◆ Given material
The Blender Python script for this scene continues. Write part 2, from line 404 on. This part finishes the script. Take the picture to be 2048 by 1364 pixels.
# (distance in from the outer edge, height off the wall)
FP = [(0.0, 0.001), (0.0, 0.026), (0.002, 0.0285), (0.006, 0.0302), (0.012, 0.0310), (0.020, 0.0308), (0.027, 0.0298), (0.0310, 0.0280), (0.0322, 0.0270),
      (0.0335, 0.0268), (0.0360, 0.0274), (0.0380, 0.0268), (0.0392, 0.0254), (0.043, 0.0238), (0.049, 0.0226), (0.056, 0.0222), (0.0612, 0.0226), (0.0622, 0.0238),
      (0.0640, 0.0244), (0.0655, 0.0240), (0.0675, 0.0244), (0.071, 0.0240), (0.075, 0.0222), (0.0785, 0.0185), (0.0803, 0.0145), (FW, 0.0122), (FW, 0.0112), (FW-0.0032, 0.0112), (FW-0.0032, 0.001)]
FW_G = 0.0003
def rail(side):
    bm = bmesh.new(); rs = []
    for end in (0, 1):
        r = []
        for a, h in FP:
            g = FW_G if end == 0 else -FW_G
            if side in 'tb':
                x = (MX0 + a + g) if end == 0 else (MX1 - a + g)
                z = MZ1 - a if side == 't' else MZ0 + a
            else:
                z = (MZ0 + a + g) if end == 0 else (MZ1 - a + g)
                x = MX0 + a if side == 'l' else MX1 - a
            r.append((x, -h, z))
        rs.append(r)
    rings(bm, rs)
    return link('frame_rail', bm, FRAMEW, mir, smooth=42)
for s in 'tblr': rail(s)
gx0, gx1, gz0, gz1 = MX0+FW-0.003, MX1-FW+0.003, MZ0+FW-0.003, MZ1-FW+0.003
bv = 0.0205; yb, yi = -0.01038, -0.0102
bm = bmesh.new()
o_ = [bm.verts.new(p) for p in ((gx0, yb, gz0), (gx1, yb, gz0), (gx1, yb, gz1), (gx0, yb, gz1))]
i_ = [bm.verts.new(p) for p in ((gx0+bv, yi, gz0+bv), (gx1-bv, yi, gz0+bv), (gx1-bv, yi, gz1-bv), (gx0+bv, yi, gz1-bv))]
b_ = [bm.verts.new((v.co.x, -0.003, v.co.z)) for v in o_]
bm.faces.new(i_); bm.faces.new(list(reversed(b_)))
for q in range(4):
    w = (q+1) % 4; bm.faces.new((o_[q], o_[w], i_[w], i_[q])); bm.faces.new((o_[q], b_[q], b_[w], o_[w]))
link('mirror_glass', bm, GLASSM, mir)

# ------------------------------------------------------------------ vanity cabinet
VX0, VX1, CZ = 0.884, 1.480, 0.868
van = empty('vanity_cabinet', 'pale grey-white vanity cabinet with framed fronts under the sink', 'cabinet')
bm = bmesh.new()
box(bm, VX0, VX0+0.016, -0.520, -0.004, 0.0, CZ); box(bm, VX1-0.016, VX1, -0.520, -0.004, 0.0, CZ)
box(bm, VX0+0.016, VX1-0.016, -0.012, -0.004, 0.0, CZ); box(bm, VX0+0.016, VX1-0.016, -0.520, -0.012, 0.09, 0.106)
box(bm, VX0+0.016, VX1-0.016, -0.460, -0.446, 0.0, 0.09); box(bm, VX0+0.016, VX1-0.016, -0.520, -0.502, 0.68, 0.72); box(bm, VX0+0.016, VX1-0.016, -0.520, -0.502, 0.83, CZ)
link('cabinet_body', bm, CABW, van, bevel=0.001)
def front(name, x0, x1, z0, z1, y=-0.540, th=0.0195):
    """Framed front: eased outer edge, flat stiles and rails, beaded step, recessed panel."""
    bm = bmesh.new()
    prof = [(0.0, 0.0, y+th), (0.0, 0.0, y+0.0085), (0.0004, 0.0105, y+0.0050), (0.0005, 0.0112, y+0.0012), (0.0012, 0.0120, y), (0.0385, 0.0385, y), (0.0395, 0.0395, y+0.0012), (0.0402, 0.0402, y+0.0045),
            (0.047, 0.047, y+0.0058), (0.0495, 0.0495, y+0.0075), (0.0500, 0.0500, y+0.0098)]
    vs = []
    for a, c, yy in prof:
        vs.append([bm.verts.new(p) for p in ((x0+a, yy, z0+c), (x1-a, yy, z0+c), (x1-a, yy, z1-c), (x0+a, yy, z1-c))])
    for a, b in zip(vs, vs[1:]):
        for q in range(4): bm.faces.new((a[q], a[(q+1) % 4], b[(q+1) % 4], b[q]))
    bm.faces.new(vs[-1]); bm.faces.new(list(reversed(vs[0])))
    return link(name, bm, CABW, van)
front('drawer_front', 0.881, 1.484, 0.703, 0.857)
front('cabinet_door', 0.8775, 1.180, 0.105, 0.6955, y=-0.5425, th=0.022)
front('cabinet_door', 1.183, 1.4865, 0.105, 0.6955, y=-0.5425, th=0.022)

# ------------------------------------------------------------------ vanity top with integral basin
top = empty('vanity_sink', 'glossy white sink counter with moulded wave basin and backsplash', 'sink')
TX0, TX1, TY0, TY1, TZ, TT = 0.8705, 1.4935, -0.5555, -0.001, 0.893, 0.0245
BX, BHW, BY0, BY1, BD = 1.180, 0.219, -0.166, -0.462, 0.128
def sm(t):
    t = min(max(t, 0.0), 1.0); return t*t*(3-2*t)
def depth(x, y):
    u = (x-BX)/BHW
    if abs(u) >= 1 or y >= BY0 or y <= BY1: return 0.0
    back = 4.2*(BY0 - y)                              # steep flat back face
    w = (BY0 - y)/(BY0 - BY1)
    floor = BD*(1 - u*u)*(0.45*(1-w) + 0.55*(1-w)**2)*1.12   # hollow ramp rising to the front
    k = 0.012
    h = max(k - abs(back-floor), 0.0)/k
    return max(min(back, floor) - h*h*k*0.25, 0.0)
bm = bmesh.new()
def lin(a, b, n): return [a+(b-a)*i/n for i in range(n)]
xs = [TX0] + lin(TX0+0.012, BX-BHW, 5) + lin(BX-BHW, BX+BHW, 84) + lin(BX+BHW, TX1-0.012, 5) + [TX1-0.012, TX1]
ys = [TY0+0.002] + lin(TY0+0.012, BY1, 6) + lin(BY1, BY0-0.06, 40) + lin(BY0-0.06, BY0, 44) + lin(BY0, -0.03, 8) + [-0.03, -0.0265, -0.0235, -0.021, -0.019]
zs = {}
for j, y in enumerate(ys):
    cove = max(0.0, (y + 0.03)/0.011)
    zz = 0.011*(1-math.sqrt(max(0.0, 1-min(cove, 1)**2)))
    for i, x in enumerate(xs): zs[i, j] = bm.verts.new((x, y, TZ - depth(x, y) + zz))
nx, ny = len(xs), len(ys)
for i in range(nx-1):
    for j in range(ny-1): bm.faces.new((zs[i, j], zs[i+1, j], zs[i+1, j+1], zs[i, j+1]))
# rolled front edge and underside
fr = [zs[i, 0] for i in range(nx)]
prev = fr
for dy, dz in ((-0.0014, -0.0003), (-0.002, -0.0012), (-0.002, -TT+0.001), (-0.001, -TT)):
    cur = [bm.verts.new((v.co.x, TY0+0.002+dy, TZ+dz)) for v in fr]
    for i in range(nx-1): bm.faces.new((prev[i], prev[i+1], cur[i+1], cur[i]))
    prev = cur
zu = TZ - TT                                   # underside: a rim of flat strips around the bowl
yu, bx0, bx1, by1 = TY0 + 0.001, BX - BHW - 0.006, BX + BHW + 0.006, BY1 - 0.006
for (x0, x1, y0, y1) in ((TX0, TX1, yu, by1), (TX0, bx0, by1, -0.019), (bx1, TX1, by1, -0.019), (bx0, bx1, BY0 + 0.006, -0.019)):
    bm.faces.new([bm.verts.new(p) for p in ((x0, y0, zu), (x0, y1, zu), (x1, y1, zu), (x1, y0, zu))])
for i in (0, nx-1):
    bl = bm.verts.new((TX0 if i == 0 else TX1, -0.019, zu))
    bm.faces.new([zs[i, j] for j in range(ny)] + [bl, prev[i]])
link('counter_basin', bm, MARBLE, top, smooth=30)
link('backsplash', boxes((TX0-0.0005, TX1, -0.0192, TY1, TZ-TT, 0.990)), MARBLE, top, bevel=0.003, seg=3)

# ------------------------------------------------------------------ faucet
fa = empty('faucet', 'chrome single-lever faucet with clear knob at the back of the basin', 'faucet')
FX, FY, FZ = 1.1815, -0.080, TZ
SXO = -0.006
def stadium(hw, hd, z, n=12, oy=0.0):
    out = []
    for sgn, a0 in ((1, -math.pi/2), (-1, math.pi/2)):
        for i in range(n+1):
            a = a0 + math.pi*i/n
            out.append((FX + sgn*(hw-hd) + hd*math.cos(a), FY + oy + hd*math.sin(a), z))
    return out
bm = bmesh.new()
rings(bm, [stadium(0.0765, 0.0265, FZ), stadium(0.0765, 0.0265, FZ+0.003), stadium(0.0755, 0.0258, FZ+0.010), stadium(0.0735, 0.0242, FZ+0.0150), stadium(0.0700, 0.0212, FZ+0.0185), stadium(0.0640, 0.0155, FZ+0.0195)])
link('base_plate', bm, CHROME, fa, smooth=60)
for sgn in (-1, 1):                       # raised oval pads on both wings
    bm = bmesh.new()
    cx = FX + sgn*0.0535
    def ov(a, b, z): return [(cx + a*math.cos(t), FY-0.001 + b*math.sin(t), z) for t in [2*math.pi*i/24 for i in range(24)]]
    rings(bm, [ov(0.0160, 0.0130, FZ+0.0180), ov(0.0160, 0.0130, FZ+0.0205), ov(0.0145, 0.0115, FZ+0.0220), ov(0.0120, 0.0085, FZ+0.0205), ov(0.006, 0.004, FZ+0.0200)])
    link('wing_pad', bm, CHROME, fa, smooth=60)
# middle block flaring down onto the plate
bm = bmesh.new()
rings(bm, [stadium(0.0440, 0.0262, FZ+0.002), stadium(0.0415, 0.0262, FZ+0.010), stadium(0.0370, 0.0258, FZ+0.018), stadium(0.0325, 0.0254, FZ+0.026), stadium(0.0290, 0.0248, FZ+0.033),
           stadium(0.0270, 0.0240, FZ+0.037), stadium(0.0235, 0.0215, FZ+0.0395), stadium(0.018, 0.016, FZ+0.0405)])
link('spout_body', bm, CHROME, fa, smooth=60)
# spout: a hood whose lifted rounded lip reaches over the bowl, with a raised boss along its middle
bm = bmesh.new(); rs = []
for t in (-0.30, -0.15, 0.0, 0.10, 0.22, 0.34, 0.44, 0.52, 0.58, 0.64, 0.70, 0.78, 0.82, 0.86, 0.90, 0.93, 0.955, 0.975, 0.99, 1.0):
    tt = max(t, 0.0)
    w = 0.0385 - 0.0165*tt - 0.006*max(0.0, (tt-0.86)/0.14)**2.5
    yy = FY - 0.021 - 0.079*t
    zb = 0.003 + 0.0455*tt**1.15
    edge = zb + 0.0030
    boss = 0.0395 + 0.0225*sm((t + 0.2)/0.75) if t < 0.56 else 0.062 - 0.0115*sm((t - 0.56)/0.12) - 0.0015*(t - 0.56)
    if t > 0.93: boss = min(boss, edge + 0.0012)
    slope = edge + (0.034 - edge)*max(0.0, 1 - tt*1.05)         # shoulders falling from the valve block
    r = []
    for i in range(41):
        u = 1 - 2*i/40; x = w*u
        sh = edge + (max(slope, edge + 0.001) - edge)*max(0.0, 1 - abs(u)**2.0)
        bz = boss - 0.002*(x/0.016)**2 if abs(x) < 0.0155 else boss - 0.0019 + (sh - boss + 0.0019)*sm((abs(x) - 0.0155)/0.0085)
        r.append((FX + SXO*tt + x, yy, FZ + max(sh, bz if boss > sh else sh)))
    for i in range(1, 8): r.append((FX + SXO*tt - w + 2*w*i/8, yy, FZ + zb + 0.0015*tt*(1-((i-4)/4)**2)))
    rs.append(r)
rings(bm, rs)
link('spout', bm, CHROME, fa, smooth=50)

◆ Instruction
Return the lines above precisely as they appear, beginning at the first line and ending at the line with "link('mirror_glass', bm, GLASSM, mir)", and nothing after it.

◆ Task output
The Blender Python script for this scene continues. Write part 2, from line 404 on. This part finishes the script. Take the picture to be 2048 by 1364 pixels.
# (distance in from the outer edge, height off the wall)
FP = [(0.0, 0.001), (0.0, 0.026), (0.002, 0.0285), (0.006, 0.0302), (0.012, 0.0310), (0.020, 0.0308), (0.027, 0.0298), (0.0310, 0.0280), (0.0322, 0.0270),
      (0.0335, 0.0268), (0.0360, 0.0274), (0.0380, 0.0268), (0.0392, 0.0254), (0.043, 0.0238), (0.049, 0.0226), (0.056, 0.0222), (0.0612, 0.0226), (0.0622, 0.0238),
      (0.0640, 0.0244), (0.0655, 0.0240), (0.0675, 0.0244), (0.071, 0.0240), (0.075, 0.0222), (0.0785, 0.0185), (0.0803, 0.0145), (FW, 0.0122), (FW, 0.0112), (FW-0.0032, 0.0112), (FW-0.0032, 0.001)]
FW_G = 0.0003
def rail(side):
    bm = bmesh.new(); rs = []
    for end in (0, 1):
        r = []
        for a, h in FP:
            g = FW_G if end == 0 else -FW_G
            if side in 'tb':
                x = (MX0 + a + g) if end == 0 else (MX1 - a + g)
                z = MZ1 - a if side == 't' else MZ0 + a
            else:
                z = (MZ0 + a + g) if end == 0 else (MZ1 - a + g)
                x = MX0 + a if side == 'l' else MX1 - a
            r.append((x, -h, z))
        rs.append(r)
    rings(bm, rs)
    return link('frame_rail', bm, FRAMEW, mir, smooth=42)
for s in 'tblr': rail(s)
gx0, gx1, gz0, gz1 = MX0+FW-0.003, MX1-FW+0.003, MZ0+FW-0.003, MZ1-FW+0.003
bv = 0.0205; yb, yi = -0.01038, -0.0102
bm = bmesh.new()
o_ = [bm.verts.new(p) for p in ((gx0, yb, gz0), (gx1, yb, gz0), (gx1, yb, gz1), (gx0, yb, gz1))]
i_ = [bm.verts.new(p) for p in ((gx0+bv, yi, gz0+bv), (gx1-bv, yi, gz0+bv), (gx1-bv, yi, gz1-bv), (gx0+bv, yi, gz1-bv))]
b_ = [bm.verts.new((v.co.x, -0.003, v.co.z)) for v in o_]
bm.faces.new(i_); bm.faces.new(list(reversed(b_)))
for q in range(4):
    w = (q+1) % 4; bm.faces.new((o_[q], o_[w], i_[w], i_[q])); bm.faces.new((o_[q], b_[q], b_[w], o_[w]))
link('mirror_glass', bm, GLASSM, mir)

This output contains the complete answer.